Laughable Laffer curve. This hypothetical / academic view of how tax cuts might grow the economy (even if initially it reduces tax income for the government) was the basis of Reagan’s tax cutting policies. As Biden says:
“I am sick and tired of trickle-down economics. It has never worked. We’re building an economy from the bottom up and middle out.”
Simplistic tax cuts don’t work as Truss claims. For these to act in a way that grows the economy it requires that the vast majority see a real & meaningful increase in spending power. Disposable income goes up, spending goes up, economy grows. But her cuts can only benefit a few - the top 5-10% of earners. Who already have high disposable income. Everyone else sees marginal increase or none at all. And that is swallowed up by inflation and hikes in energy costs. So no increase in spending and no growth in the economy.
Just lower tax receipts. Meaning cuts. Truss is truly stupid and terrible.

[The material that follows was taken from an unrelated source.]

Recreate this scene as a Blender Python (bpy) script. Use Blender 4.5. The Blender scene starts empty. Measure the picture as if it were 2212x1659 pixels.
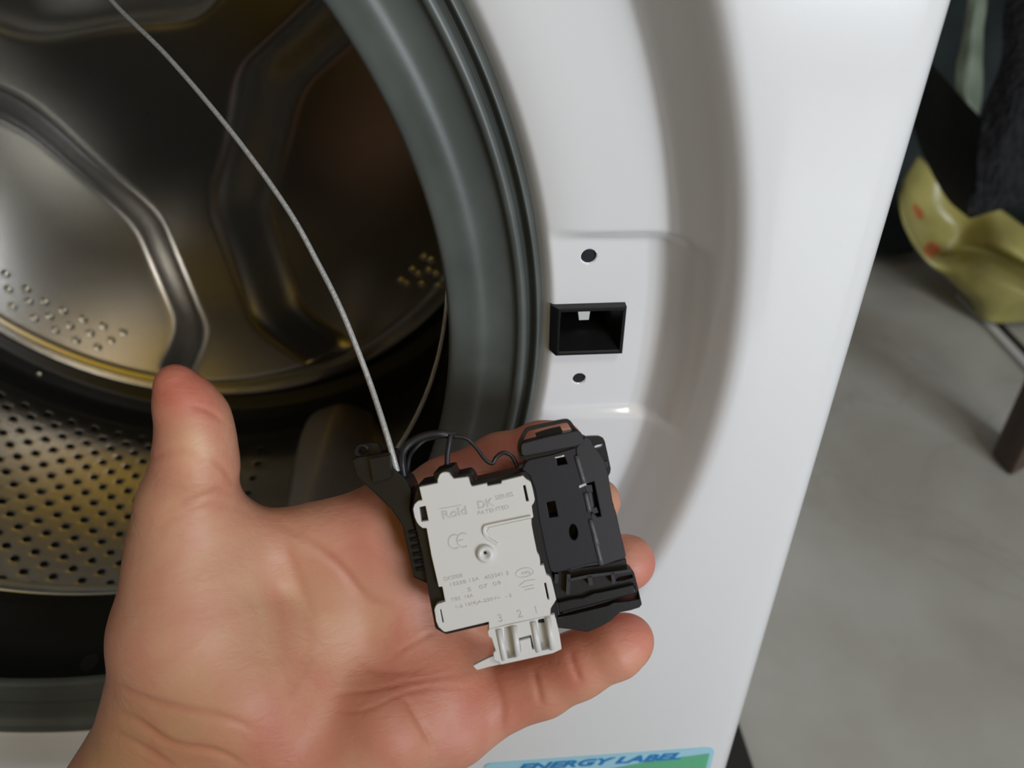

Eg. I could raise, say, £2k via credit card balance transfers (to buy something now) which I’d pay around £60 in fees for, and which I could pay off at my leisure for 0% further interest over 2 years.
Meanwhile, the item I want to buy has gone up by £100 if I decided to save instead.
@Dextrous63 “meanwhile the thing l want to buy has gone by £100”
But if the interest on your savings was set at a reasonable amount then
maybe you would be in front ??l remember when saving for my first house
it was impossible to keep up with the price inflation at that time, so l
borrowed the deposit !
Once l was on the property ladder it became easier to upscale !!
The present interest rates on savings don’t allow this, so poor people are
trapped forever at the lower end of society ?
I’ve never looked to the government to make a difference if we needed more money we went out and got second and third jobs. It’s only since we both wore our bodies out doing it so we can’t do it any more its hitting us we can’t help ourselves much longer. I’m not sure tinkering with tax will help those who really need help. Especially those even worse off than we are.
So Liz Truss has been addressing executives at a business roundtable in New York. In an opening speech which stated her determination to cut taxes, she claimed that promoting the City was “a key part of the levelling up agenda”. In her speech Truss argued that boosting the City – and, by implication, allowing bankers to get richer – would actually contribute to levelling up. Really? Explain that Liz.
She explained: “We want the City to be the most competitive place for financial services in the world, and we see that as a key part of the levelling up agenda, because when we unblock capital, that capital will be used across the UK to make every industry become more productive and competitive.”
By competitive she means lowest tax. Just to explain. And by ‘unblock capital’ she means sloshing around unregulated money. And by ‘across the UK’ she means London. Thought I’d help with the translation from word-garbage to the clarity of her patronising lies.